Wednesday, May 24, 2006

Nomeward Bound

“You know you’re in the largest state in the union when…” Michele Shocked wasn't kidding when she sang those words. I was floored by the grand scale of the peaks, ridges and fjords of the Alaskan coastline, even from the plane. Then of course, it took hours to fly to Anchorage and then to Kotzubue and then to Nome. (In fact, it took 22 hrs. to travel from Newark, NJ to Nome, AK.)

Airplane, by the way, is the only way to reach some towns in Alaska. Kotzebue, a tiny northern settlement just inside the Arctic Circle, is one of those places. Weather dictates much of what happens in Alaska. Passengers on my flight from Anchorage to Kotzebue to Nome had been trying to get to Kotzebue for a couple of days, but high winds and fog often keep planes from taking off and landing there. So people can’t get in and out of Kotzebue, but neither can shipments of food and mail. When we left Anchorage at 6:30 PM, our flight was going to land in Nome and then attempt to travel north to Kotzebue. En route, the pilot announced that the weather had cleared and we’d be heading to Kotzebue first.
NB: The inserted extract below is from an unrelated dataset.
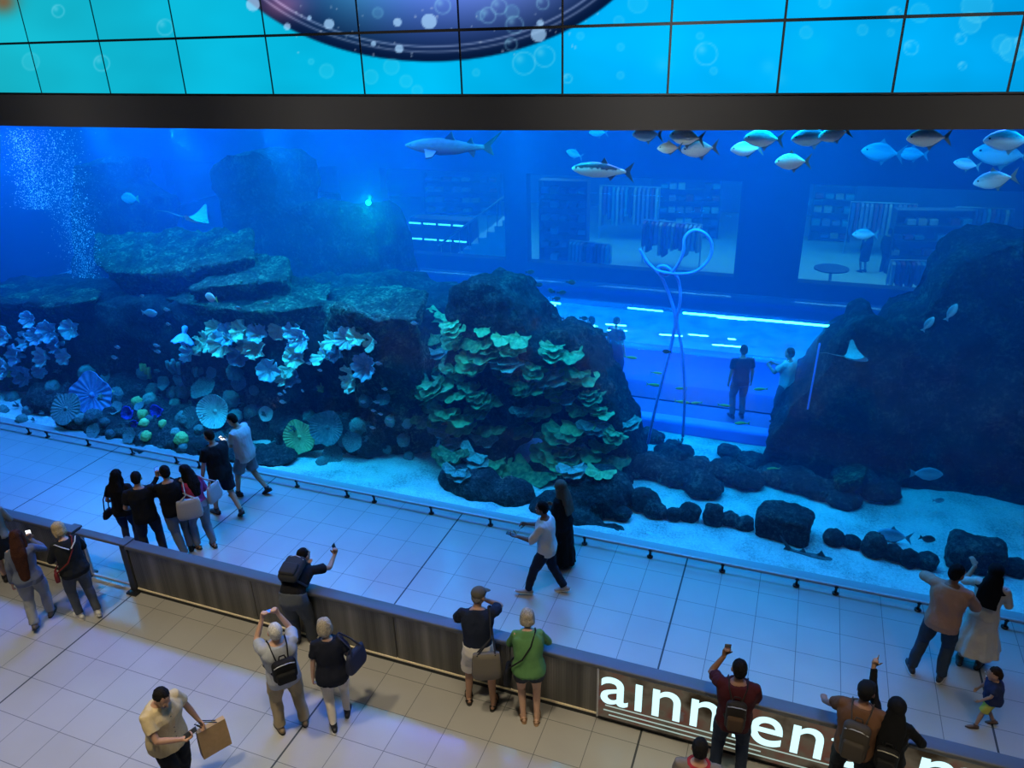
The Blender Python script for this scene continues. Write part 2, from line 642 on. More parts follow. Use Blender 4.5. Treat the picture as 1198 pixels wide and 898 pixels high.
for ri, (z0, z1) in enumerate(ROWS):
    fine = ri < 2
    for a, b in zip(us_[:-1], us_[1:]):
        nu, nv = (int((b - a) / .019), int((z1 - z0) / .019)) if fine else (10, 8)
        ua = np.linspace(a + .014, b - .014, nu + 1)
        za = np.linspace(z0, z1, nv + 1)
        U_, Z_ = np.meshgrid(ua, za)
        P = np.stack([U_.ravel(), bulge(U_.ravel()) + .004, Z_.ravel()], -1)
        me = bpy.data.meshes.new('screen_panel')
        idx = np.arange((nu + 1) * (nv + 1)).reshape(nv + 1, nu + 1)
        fs = np.stack([idx[:-1, :-1], idx[:-1, 1:], idx[1:, 1:], idx[1:, :-1]], -1).reshape(-1, 4)
        me.from_pydata(P.tolist(), [], fs.tolist())
        px, py = project(P)
        col = screen_colour(px, py)
        lin = np.where(col <= .04045, col / 12.92, ((col + .055) / 1.055) ** 2.4)
        if not fine: lin = lin * np.array([.25, .25, .6])
        # seen at a slant, each panel has its own slight tone
        lin = lin * (1 + .05 * math.sin(a * 3.1 + ri))
        ca = me.color_attributes.new('picture', 'FLOAT_COLOR', 'POINT')
        ca.data.foreach_set('color', np.concatenate([lin, np.ones((len(lin), 1))], 1).astype(np.float32).ravel())
        me.materials.append(M_SCREEN)
        o = bpy.data.objects.new('screen_panel', me)
        COL.objects.link(o)
        o.parent = vw
        o.location = (6, 1, -ZL)

# ================================================================== KICK RAIL along the window
M_STEEL = simple('brushed_steel', (.50, .50, .52, 1), .45, metal=.35, bump=.05, bscale=120)
M_DARKSTEEL = simple('dark_steel', (.05, .055, .06, 1), .4, metal=.8)
kr = thing('guard_rail', 'low steel guard rail on short posts along the foot of the aquarium window', 'rail', (-8, -.17, 0))
o = MB().tube([(-21, 0, .16), (13, 0, .16)], .021, 12).build('rail_tube', M_STEEL, kr, smooth=True)
for px, py in [(31,505),(55,508),(102,518),(154,528),(206,538),(233,543),(348,565),(408,575),(440,581),(505,596),(574,610),(684,632),(760,649),(845,665),(932,682),(978,691),(1075,712),(1177,731)]:
    u = on_z(px, py, .07)[0]
    p = MB().tube([(u + 8, 0, 0), (u + 8, 0, .02)], .05, 14, caps='flat')
    p.tube([(u + 8, 0, .01), (u + 8, 0, .145)], .02, 10, caps='flat')
    p.ell((u + 8, 0, .14), (.036, .04, .03))
    p.build('rail_post', M_DARKSTEEL, kr, smooth=True)

# ================================================================== BARRIER with LED ticker
BF, BH = -3.76, .95       # front face, height
m, t, out = nt('ribbed_metal_panel')
b = N(t, 'ShaderNodeBsdfPrincipled', i_Roughness=.42, i_Metallic=.75)
L(t, b, 0, out, 0)
tc = N(t, 'ShaderNodeTexCoord')
wv = N(t, 'ShaderNodeTexWave', wave_type='BANDS', bands_direction='X', i_Scale=9.0)
L(t, tc, 'Object', wv, 'Vector')
nz = N(t, 'ShaderNodeTexNoise', i_Scale=2.0, i_Detail=2.0)
mp = N(t, 'ShaderNodeMapping'); mp.inputs['Scale'].default_value = (2.2, 1, .05)
L(t, tc, 'Object', mp, 'Vector'); L(t, mp, 0, nz, 'Vector')
rp = ramp(t, [(.35, (.10, .10, .095, 1)), (.7, (.27, .265, .25, 1))])
L(t, nz, 'Fac', rp, 0); L(t, rp, 0, b, 'Base Color')
bp = N(t, 'ShaderNodeBump', i_Strength=.35, i_Distance=.01)
L(t, wv, 'Fac', bp, 'Height'); L(t, bp, 0, b, 'Normal')
M_PANEL = m
M_RAILTOP = simple('satin_grey_rail', (.10, .105, .115, 1), .5, metal=.3)
M_BRASS = simple('pale_kick_trim', (.90, .78, .55, 1), .4, metal=.1)

def barrier(u0, u1, seams_u, label, sign=None):
    t_ = thing('barrier', label, 'barrier', ((u0 + u1) / 2, BF + .1, 0))
    cx = (u0 + u1) / 2
    edges = [u0] + list(seams_u) + [u1]
    for a, b in zip(edges[:-1], edges[1:]):
        if sign and a >= sign - .01: continue
        MB().rbox(((a + b) / 2 - cx, 0, .47), (b - a - .008, .11, .80), .012).build('panel', M_PANEL, t_)
    MB().rbox((0, -.01, BH - .04), (u1 - u0, .20, .07), .022).build('top_rail', M_RAILTOP, t_, smooth=True)
    MB().box((0, .01, .035), (u1 - u0, .13, .07)).build('base', M_DARKSTEEL, t_)
    MB().rbox((0, -.055, .085), (u1 - u0, .03, .03), .006).build('base_trim', M_BRASS, t_)
    return t_

US = -1.70   # where the ticker starts
b1 = barrier(-9.36, 9.0, [-7.0, -4.62, -2.9 + .0, US], 'long grey metal barrier dividing the floor, with ribbed panels and a steel top rail', sign=US)
b0 = barrier(-13.6, -10.62, [-12.1], 'short grey barrier section before the glass gate at far side')
b0['label'] = 'short grey barrier section standing left of the glass gate'

for u, lb in ((-9.42, 'dark steel gate post between the glass gate and the long barrier'), (-10.52, 'dark steel gate post beside the blonde woman')):
    p = thing('gate_post', lb, 'post', (u, BF + .1, 0))
    MB().rbox((0, 0, .49), (.14, .18, .93), .02).build('column', simple('post_paint', (.06, .065, .07, 1), .4, metal=.6), p)
    MB().rbox((0, -.02, .02), (.2, .3, .04), .01).build('base_plate', M_DARKSTEEL, p)
    MB().rbox((0, -.005, BH + .0), (.17, .22, .04), .012).build('cap', M_RAILTOP, p)
g = thing('glass_gate', 'clear glass gate panel in a steel frame between two posts', 'gate', (-9.95, BF + .1, 0))
m = pane_mat('clear_gate_glass', (.85, .92, .95, 1), .03, .03)
MB().box((0, 0, .47), (.86, .02, .78)).build('glass_pane', m, g)
fm = MB()
fm.box((-.43, 0, .47), (.03, .04, .84)).box((.43, 0, .47), (.03, .04, .84)).box((0, 0, .07), (.86, .04, .035))
fm.build('gate_frame', M_STEEL, g)
MB().rbox((0, -.01, BH - .03), (.92, .16, .05), .02).build('top_rail', M_RAILTOP, g, smooth=True)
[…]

This was great news for the 50 or so passengers hoping to make it to see this year’s high school graduation – a major social event for the families that live in Kotzebue.

We left Kotzebue around 8:30 PM. The sun was shining brightly. (In fact, the sun is just beginning to set now at Midnight.) There’s still a lot of sea ice surrounding Kotzebue and along the coast where Nome sits, a 35-minute flight southwest. I sat next to a woman who grew up in Nome. She said she’s noticed a change in the amount of ice near Nome each year. She’s especially noticed a change in the number of seals and walruses on the ice. When she was a kid in the 1970s and 80s, she used to see seals and walruses galore (her husband and her father are both bush pilots, so she gets to fly around a lot). This year she said she’s seen hardly any. Maybe I’ll find out some of the reasons why when I board the Healy tomorrow.